We've got a new ROV (remotely operated vehicle), four airplanes, two of which are bigger and more powerful than our last cruise, and some additional Lagrangian sediment traps (LST). The LSTs are designed to be deployed upstream of an iceberg where they are commanded to submerge and drift along below an iceberg to collect any debris that is falling from the melting ice as it cruises below it.
I've been working to develop the surface mapping techniques and analysis software that I started on the June 2008 cruise and am very happy with the progress on that. It is coming together very nicely and I now have the help of a 3rd year graduate student in physical oceanography from Scripps. We are developing some new methods of looking at the very fine-scale structure of the circulation around the icebergs from the acoustic doppler current profiler (ADCP) that is mounted on the hull of the ship. All of the data that we are accumulating from the various sensors is being ingested into the digital library framework (DLF) software that I've been working on for quite a few years and that is also working very smoothly.
The hours have been pretty long since I'm in that initial phase of excitement, anxiety and anticipation about finding the first iceberg since that's part of my responsibility. Before yesterday, I had been up for almost 48 hours with only a couple of hours sleep. I didn't realize how much stage-fright I was experiencing until we found this beautiful iceberg, C18A, that I'd been tracking courtesy of data from our colleagues at BYU. It was kind of deja vu all over again like the experience I had with A52 in 2005. At that time, the first time I ever did this, we were driving to the location where I predicted it to be and got there and there was nothing there. Turned out to be because the iceberg was moving at 2.5 knots and was about 25 nautical miles from where the last image suggested it would be. We did find it and it was huge.

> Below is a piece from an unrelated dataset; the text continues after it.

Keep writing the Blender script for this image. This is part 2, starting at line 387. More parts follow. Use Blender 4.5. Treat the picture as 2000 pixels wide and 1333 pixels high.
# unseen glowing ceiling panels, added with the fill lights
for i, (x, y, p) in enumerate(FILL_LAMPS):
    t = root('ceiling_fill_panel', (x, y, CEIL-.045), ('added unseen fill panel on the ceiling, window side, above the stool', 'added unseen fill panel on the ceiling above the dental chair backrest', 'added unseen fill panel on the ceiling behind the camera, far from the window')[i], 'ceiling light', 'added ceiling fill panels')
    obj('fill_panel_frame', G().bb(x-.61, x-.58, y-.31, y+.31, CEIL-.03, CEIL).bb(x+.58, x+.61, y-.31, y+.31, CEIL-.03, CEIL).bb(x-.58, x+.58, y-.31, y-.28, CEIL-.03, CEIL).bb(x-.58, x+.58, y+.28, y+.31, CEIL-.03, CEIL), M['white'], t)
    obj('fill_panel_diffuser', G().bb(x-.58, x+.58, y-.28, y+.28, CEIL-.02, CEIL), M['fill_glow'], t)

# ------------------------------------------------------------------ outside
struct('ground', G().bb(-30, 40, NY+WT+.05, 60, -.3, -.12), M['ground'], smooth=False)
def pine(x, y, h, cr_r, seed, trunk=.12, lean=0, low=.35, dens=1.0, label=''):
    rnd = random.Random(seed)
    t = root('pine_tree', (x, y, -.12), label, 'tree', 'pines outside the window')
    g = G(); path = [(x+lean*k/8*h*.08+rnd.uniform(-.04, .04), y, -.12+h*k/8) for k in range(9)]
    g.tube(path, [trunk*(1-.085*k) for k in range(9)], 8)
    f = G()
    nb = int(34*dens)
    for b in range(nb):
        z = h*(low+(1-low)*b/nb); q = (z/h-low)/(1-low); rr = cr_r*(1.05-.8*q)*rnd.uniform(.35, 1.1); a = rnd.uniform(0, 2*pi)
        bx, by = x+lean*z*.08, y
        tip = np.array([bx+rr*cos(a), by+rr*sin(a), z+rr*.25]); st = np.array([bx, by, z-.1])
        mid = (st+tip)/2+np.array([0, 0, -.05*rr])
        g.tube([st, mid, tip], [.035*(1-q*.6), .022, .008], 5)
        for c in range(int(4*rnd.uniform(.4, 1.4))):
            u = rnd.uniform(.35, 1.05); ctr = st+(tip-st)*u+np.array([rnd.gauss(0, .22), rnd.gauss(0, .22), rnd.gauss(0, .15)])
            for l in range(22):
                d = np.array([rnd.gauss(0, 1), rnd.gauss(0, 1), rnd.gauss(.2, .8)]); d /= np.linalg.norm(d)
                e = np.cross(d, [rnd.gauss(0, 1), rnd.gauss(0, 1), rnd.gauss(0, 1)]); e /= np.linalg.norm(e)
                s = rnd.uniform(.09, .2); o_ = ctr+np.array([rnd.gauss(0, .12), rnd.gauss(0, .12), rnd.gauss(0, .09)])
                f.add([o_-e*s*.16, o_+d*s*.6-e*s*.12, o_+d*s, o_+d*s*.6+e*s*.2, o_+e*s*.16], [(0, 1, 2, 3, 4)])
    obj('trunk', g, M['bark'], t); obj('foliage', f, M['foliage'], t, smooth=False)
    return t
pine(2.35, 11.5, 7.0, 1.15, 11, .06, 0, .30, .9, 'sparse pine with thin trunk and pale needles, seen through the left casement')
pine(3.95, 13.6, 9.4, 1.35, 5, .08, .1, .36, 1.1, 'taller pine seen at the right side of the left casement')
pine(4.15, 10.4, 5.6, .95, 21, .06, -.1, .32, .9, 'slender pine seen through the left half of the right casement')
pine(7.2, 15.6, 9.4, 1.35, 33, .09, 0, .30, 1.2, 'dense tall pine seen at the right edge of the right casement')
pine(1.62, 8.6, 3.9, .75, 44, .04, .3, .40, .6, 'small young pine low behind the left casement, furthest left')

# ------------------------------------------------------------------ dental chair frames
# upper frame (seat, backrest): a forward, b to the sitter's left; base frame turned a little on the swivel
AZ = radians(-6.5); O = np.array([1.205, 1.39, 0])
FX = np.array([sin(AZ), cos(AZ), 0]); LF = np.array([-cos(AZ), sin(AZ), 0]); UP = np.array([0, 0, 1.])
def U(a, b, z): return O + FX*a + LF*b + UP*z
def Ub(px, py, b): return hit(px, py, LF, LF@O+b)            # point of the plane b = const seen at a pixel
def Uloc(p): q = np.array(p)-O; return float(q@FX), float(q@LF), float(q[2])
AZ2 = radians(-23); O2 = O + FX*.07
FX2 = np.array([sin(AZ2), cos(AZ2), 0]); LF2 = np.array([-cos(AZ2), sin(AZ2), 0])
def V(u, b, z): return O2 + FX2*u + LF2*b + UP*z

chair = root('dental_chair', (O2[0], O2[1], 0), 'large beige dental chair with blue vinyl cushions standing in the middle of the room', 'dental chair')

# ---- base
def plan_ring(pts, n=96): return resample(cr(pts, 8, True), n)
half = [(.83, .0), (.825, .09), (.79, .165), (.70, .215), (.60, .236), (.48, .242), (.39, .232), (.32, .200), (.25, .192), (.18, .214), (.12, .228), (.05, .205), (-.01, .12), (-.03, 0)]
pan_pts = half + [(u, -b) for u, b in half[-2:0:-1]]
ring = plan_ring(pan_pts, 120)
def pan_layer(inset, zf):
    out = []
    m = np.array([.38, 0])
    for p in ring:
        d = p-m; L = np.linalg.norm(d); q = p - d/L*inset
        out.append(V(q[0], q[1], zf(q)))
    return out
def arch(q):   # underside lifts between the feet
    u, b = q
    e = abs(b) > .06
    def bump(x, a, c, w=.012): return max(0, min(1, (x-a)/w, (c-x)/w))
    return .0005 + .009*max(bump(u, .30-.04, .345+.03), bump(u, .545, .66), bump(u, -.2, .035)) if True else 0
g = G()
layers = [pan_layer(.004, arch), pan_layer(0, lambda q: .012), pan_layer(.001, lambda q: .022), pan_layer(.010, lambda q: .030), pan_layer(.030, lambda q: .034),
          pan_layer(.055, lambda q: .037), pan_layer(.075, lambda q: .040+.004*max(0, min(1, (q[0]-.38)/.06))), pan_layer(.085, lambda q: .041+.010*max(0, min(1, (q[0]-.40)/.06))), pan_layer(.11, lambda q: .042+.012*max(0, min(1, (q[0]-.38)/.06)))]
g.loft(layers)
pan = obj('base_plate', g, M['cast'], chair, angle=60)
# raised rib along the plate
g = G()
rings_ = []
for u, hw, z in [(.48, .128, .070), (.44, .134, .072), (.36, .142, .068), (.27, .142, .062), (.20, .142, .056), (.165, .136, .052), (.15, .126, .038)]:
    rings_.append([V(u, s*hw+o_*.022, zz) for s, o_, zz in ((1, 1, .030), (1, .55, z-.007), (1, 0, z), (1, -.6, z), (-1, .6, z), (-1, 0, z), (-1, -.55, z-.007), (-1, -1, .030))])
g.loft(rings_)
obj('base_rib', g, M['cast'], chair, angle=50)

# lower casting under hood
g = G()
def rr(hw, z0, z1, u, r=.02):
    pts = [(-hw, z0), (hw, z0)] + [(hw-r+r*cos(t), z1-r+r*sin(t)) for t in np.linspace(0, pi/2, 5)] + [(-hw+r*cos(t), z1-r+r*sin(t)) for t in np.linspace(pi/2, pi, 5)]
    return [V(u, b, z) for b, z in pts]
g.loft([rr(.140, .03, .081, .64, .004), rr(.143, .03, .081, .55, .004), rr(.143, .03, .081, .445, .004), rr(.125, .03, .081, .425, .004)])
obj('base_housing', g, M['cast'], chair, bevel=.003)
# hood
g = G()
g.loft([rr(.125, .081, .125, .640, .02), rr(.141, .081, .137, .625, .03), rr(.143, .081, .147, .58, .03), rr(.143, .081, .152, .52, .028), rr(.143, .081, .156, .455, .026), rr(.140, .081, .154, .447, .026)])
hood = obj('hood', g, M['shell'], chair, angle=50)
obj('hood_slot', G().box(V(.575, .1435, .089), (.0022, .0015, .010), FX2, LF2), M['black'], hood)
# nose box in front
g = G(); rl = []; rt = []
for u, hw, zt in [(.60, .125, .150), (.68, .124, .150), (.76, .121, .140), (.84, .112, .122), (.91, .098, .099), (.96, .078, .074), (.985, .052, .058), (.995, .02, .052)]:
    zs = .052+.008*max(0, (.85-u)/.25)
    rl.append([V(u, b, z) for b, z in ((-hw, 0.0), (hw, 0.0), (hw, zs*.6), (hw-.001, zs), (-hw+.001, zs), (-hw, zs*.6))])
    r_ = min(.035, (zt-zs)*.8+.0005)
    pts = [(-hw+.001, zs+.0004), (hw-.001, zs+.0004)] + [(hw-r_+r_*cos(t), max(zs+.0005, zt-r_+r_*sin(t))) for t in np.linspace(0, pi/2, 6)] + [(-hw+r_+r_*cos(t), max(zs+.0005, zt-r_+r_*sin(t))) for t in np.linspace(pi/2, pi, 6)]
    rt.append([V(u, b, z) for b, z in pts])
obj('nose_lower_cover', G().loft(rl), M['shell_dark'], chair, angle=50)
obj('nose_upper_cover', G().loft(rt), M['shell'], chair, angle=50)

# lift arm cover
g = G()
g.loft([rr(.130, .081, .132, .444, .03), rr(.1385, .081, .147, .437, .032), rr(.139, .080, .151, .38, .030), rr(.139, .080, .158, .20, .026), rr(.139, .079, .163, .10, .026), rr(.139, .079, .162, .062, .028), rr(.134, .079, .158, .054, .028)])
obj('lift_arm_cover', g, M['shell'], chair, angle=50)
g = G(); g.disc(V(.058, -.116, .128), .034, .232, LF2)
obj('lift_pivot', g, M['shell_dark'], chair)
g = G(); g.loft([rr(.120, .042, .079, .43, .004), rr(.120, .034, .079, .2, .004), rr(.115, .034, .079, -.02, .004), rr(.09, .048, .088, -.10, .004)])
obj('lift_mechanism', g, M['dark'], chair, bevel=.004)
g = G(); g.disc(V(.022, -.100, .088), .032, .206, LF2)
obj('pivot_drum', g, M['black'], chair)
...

This time we got within 24 nautical miles of where I expected to find C18A and, with the radar on 48 miles range, we didn't see anything like C18A. I experienced the same kind of 'Oh ****' but also had the benefit of understanding the limits of shipboard radars better. So we kept on heading to the expected location and within 40 minutes we had found this very substantial iceberg and proceeded to circumnavigate it in 0.25 nm visibility; fog and snow. It's 32 kilometers (~17 nm) by 6 km (~3). We went all around the iceberg using only the radar for about 7 hours and have a nice digitized perimeter but we never saw the iceberg during all that time. This morning it is bright and clear and lovely. After getting done with that 48 hours, I crashed all day from 0700 to dinner at 1730 and felt fantastic when I woke up. Now we can seriously get to work after breakfast.